With Gwyneth Paltrow, Don Cheadle, Guy Pearce, Rebecca Hall, James Badge Dale.

The Blu-ray combo box includes a look at the creation of the scene of an attack on Air Force One, a making-of featurette, a gag reel, deleted and extended scenes and audio commentary with screenwriter Drew Pearce and director Black, and a preview of Thor: The Dark World.

Somm (unrated, 93 minutes) How much do you think you knowabout wine? This unique and surprisingly suspenseful documentary, directed by Jason Wise, will make you think again. Somm takes the audience on a funny and revealing journey into the seldom-explored world of the Court of Master Sommeliers and follows four men preparing for the Master Sommelier Exam, covering just about every aspect of wine, spirits and cigars, which fewer than 200 candidates have conquered.

George Carlin: Life Is Worth Losing (R, 75 minutes) Comedian George Carlin’s 13th HBO stand-up special, now available on Blu-ray, is a live broadcast from New York’s Beacon Theater in 2005. It’s his first project after completing drug rehabilitation (for addiction to Vicodin and alcohol). Carlin, who was 68 at the time, is at his bitter and cynical best as he takes on dumb Americans, suicide, religion and politics, with a highlight being the presentation of his poetic four-minute spoken-word piece called “Modern Man.”

What If (unrated, 87 minutes) French romantic comedy What If (Notre Universe Impitoyable), released in 2008, delivers an intriguing but too-shallow investigation of what happens when lovers Victor (Jocelyn Quirin) and Margot (Alice Taglioni), who work for the same law firm, find themselves in competition for the coveted position of legal partner. The story is told twice, once assuming that she has been promoted, and again assuming that he has been chosen. With Thierry Lhermitte; directed by Lea Fazer. Subtitled.

Leviathan ( R, 98 minutes) This spare, nonlinear documentary on board a North Sea trawler doesn’t concern itself with the lives of the fishermen. It’s more interested in the life of the boat. “Bold, ugly, beautiful, haunting, nauseating, pretentious, scary, tedious and disgusting,” says critic Avi Offer on the website NYCMovie Guru. “One of the most viscerally horrifying films in years. Not for the weak-stomached.” Directed by Lucien Castaing-Taylor and Verena Paravel.

Room 237 (not rated, 102 minutes) This unusual, fascinating and intellectually stimulating documentary by Rodney Ascher explores a world that many of us didn’t know existed: The vast number of theories presented by obsessive film freaks concerning hidden meanings in Stanley Kubrick’s 1980 thriller The Shining. Conspiracy theories abound, some of which are completely nutty and others that make perfect sense. There’s no judging involved here; viewers can come to their own conclusions.
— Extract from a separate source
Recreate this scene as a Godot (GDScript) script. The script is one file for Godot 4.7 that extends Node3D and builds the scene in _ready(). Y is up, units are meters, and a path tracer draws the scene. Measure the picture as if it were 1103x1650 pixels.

The five obsessives featured aren’t the sort of garden-variety kooks associated with film decoders. Bill Blakemore is an ABC news reporter who has covered the Vatican and global warming; Geoffrey Cocks is a distinguished professor of European history at Albion College in Michigan who has written several books, including two on how Kubrick’s work was influenced by the Holocaust; Juli Kearns is a playwright turned novelist; Jay Weidner is an author and filmmaker who specializes in esoteric conspiracy theories; and John Fell Ryan is an artist who has staged screenings of The Shining forward and backward, simultaneously and superimposed.

“What really makes Room 237 is Ascher’s decision to use a montage of Kubrick films - clips from Eyes Wide Shut, Lolita, The Killing, 2001: A Space Odyssey, Barry Lyndon, etc. - augmented by brief clips from other period films to illustrate the off-camera narration,” says our critic Philip Martin. “At times, The Shining is treated to frame-byframe analysis, a process that sometimes augments the narrators’ assertions, as when we notice the patterns on a carpet in a pivotal scene have been reversed, and sometimes reveals the wishfulness of the analysis.”